*Extracted records*
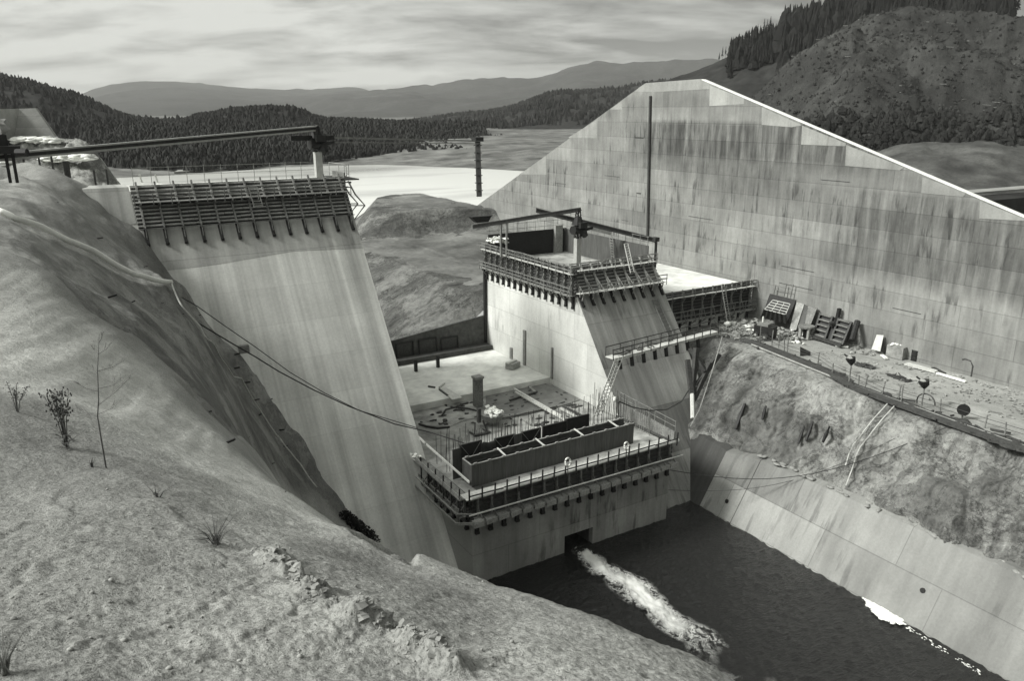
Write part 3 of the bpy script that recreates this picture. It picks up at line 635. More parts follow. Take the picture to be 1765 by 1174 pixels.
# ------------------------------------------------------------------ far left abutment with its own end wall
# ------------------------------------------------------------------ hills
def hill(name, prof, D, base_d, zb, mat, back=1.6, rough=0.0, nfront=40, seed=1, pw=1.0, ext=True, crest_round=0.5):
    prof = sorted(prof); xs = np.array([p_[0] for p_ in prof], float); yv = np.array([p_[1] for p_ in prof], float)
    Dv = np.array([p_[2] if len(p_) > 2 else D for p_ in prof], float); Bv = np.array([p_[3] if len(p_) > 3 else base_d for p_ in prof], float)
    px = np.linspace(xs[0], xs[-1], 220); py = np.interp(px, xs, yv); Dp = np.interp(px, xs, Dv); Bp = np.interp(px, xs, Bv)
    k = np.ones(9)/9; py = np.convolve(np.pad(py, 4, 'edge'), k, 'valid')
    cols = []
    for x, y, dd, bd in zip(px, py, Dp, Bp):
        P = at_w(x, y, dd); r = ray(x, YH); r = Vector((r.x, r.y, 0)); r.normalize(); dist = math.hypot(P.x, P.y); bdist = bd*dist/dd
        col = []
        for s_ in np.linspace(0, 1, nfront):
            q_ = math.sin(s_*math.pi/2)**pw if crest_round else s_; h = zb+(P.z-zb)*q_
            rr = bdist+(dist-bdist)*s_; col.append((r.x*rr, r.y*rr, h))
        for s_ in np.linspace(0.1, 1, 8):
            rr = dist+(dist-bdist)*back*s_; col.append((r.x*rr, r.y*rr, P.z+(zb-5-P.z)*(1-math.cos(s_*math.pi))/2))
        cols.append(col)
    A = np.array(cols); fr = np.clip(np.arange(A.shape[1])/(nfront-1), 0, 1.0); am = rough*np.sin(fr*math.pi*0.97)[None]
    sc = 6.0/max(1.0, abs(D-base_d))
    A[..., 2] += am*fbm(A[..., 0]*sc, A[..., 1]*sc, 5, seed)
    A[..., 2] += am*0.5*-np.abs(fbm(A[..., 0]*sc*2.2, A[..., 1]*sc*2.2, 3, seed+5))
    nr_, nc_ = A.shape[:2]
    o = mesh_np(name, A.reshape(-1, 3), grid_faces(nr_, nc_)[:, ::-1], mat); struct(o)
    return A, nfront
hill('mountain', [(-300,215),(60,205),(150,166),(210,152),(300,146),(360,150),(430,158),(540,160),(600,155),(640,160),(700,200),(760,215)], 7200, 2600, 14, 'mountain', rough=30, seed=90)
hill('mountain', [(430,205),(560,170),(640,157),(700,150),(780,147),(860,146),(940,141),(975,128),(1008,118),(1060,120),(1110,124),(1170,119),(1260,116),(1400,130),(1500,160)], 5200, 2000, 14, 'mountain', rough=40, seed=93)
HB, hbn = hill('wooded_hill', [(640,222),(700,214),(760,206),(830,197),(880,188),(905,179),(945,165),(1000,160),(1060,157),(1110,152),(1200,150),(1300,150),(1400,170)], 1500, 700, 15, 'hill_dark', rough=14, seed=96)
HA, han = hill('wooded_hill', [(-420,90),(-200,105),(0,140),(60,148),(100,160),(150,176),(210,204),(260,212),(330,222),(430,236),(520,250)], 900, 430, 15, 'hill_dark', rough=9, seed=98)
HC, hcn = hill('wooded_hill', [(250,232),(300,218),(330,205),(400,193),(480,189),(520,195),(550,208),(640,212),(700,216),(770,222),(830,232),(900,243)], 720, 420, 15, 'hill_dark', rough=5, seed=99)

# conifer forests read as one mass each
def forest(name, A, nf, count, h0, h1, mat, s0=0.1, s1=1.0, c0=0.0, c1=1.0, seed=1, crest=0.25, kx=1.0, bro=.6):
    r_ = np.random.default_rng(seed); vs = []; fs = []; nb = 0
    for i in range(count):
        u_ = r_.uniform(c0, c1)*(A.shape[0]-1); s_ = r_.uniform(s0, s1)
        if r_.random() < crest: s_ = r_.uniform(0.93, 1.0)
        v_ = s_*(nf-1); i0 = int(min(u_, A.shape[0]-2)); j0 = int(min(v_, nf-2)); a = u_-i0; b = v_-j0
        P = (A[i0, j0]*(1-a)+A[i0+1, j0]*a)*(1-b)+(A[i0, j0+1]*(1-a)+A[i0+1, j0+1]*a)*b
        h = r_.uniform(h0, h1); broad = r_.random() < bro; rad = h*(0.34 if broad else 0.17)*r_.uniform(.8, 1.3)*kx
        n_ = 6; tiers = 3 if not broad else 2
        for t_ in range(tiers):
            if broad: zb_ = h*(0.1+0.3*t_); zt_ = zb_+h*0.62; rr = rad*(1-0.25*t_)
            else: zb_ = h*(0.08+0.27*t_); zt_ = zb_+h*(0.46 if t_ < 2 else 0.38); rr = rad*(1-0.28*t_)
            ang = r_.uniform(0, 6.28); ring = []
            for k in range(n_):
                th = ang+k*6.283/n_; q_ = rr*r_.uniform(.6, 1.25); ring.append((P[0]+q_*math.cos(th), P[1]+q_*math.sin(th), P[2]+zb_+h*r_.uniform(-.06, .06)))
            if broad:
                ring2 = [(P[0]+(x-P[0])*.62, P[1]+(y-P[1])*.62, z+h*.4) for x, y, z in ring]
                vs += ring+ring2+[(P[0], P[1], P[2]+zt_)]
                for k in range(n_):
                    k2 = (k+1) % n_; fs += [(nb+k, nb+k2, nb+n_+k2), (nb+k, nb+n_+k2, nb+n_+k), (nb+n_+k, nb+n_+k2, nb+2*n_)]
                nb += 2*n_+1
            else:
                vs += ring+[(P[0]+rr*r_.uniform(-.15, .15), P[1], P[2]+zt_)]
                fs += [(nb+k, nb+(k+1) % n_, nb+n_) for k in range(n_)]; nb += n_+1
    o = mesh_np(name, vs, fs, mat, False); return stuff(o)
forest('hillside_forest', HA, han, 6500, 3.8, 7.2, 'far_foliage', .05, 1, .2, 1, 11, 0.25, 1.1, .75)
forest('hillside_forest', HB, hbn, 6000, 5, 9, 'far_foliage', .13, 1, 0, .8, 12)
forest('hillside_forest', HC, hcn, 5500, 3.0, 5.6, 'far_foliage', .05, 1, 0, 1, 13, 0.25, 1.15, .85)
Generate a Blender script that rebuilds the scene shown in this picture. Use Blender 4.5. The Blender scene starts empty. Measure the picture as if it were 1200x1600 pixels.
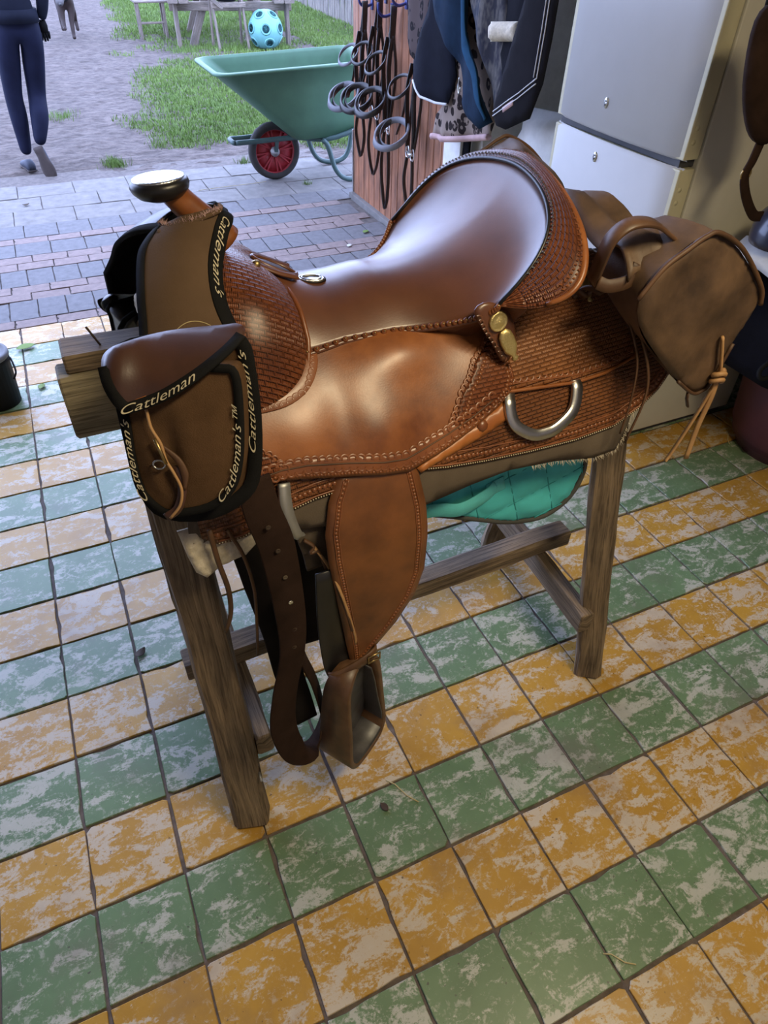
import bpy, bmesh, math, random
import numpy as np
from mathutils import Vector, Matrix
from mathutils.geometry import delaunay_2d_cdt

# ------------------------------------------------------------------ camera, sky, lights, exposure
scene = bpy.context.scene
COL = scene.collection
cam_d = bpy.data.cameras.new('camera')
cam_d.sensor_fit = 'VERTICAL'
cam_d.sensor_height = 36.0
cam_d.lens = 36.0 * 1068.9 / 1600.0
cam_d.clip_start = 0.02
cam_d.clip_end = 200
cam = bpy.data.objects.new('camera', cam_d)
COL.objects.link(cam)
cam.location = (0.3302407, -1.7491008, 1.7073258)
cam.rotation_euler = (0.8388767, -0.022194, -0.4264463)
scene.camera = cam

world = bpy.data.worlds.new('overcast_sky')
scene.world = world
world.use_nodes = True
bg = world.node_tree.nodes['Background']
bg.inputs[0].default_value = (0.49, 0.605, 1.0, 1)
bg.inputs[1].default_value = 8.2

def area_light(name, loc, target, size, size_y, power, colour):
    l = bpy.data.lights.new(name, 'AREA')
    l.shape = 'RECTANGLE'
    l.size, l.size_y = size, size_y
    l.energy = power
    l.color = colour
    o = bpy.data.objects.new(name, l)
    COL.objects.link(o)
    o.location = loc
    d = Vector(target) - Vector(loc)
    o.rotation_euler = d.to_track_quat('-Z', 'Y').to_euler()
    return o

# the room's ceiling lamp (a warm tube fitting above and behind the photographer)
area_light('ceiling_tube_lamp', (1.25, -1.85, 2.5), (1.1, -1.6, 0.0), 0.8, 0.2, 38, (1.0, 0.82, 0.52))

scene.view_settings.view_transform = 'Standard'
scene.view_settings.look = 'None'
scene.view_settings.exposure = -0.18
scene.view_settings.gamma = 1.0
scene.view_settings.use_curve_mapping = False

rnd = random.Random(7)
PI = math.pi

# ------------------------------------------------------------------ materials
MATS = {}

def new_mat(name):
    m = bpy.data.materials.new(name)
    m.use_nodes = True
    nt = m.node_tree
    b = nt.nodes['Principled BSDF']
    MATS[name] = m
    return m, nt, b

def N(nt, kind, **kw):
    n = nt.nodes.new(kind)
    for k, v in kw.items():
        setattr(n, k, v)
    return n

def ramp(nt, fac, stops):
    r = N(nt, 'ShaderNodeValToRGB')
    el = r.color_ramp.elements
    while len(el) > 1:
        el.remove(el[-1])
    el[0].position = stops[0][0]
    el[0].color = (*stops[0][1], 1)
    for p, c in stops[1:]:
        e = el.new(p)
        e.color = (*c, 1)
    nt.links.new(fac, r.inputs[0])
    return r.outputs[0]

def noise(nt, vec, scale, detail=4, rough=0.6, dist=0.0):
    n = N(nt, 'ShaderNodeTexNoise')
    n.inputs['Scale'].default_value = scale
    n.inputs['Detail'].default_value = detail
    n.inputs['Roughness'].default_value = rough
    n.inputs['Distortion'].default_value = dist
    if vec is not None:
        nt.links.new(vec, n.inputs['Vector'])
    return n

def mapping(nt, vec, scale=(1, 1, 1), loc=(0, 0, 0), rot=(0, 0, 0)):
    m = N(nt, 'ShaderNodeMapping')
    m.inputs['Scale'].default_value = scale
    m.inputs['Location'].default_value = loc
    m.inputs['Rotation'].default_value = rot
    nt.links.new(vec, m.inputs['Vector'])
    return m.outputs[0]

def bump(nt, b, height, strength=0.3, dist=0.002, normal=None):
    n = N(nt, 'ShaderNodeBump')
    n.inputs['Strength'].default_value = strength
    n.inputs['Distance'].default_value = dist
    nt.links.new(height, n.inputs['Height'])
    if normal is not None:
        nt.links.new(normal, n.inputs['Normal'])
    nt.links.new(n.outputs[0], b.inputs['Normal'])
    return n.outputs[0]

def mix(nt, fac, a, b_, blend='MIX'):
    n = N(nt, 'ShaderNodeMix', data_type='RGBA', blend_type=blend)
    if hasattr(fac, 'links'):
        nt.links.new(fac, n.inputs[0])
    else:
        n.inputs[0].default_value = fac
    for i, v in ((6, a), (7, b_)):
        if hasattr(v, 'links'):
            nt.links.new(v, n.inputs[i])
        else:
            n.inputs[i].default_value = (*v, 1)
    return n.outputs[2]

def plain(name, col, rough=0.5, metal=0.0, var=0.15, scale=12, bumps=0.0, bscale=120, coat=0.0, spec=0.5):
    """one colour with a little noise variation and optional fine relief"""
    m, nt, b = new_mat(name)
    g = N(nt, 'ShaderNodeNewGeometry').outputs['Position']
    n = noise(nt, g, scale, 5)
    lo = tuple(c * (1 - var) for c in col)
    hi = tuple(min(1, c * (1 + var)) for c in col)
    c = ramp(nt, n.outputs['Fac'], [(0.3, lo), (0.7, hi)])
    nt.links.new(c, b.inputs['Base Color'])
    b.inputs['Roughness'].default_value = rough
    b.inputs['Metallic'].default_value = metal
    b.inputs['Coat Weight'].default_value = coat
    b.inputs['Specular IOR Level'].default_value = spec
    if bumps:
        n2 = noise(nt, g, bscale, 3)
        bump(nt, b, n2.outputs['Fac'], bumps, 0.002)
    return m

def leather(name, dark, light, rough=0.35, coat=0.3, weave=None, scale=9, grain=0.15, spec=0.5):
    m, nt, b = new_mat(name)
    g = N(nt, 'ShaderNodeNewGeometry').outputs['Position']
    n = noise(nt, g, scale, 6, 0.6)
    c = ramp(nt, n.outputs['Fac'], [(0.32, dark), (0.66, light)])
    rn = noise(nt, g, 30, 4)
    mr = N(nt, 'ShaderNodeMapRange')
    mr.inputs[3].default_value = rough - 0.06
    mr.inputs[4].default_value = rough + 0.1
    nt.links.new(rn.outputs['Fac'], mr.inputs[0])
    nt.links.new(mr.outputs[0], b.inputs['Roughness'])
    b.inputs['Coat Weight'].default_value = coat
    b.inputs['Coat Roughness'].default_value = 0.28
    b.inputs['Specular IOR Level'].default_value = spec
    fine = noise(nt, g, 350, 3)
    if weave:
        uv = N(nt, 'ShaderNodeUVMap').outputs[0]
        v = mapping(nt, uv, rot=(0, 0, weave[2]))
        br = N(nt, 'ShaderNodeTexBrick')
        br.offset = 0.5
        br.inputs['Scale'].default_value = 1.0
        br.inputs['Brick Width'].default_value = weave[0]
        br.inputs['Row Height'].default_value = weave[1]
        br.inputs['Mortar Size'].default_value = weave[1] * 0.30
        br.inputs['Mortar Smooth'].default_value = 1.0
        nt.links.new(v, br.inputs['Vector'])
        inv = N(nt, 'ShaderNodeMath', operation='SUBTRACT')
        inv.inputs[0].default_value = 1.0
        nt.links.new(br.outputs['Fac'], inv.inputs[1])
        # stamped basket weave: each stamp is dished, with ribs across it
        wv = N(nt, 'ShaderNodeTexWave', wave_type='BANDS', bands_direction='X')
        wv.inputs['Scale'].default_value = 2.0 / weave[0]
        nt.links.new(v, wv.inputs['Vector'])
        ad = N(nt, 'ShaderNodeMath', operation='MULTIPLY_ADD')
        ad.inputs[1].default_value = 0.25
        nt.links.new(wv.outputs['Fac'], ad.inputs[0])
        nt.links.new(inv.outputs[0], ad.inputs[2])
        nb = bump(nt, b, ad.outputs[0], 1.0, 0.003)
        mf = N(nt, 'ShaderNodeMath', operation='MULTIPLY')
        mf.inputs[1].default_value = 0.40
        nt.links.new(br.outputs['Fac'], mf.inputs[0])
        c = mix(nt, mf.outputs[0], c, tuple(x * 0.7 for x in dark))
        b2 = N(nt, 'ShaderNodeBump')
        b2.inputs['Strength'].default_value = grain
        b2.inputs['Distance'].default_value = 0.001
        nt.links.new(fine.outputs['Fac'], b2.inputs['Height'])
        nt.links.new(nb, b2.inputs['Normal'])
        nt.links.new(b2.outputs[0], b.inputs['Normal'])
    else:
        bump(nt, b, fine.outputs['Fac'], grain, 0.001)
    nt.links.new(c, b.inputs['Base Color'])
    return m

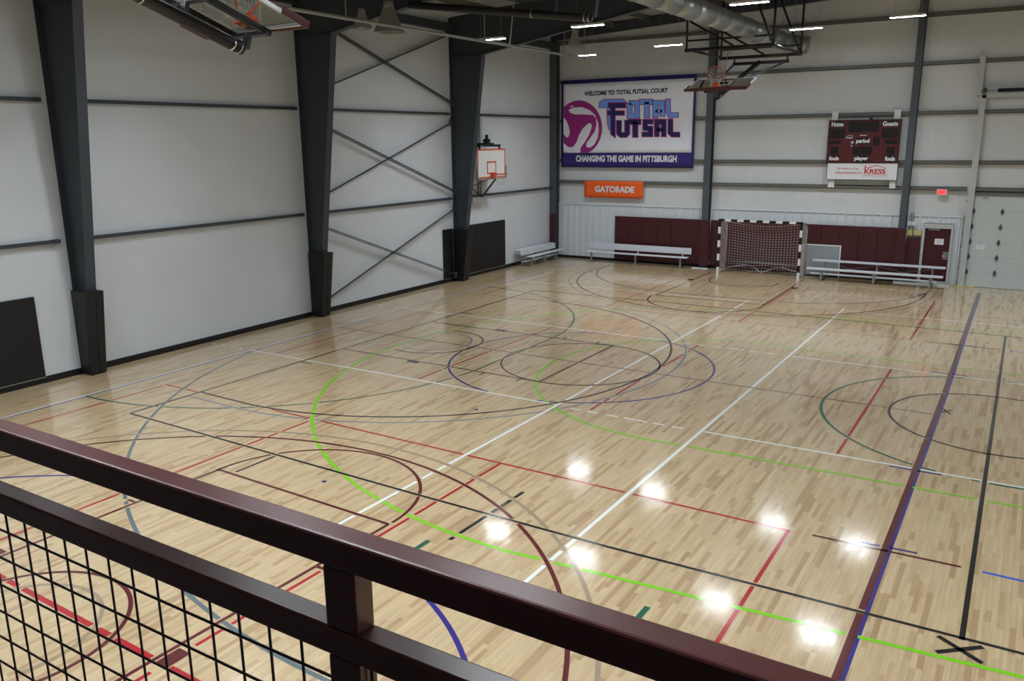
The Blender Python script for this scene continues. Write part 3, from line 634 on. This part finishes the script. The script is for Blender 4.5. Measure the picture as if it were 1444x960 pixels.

*Written request*
Skip all pictures. Retype exactly the span whose first line is the one with "Generate a Blender" and whose last line is the one with "scene.camera = cam".

*Reply*
Generate a Blender script that rebuilds the scene shown in this picture. Use Blender 4.5. The Blender scene starts empty. Measure the picture as if it were 1200x1600 pixels.
import bpy, bmesh, math, random
import numpy as np
from mathutils import Vector, Matrix
from mathutils.geometry import delaunay_2d_cdt

# ------------------------------------------------------------------ camera, sky, lights, exposure
scene = bpy.context.scene
COL = scene.collection
cam_d = bpy.data.cameras.new('camera')
cam_d.sensor_fit = 'VERTICAL'
cam_d.sensor_height = 36.0
cam_d.lens = 36.0 * 1068.9 / 1600.0
cam_d.clip_start = 0.02
cam_d.clip_end = 200
cam = bpy.data.objects.new('camera', cam_d)
COL.objects.link(cam)
cam.location = (0.3302407, -1.7491008, 1.7073258)
cam.rotation_euler = (0.8388767, -0.022194, -0.4264463)
scene.camera = cam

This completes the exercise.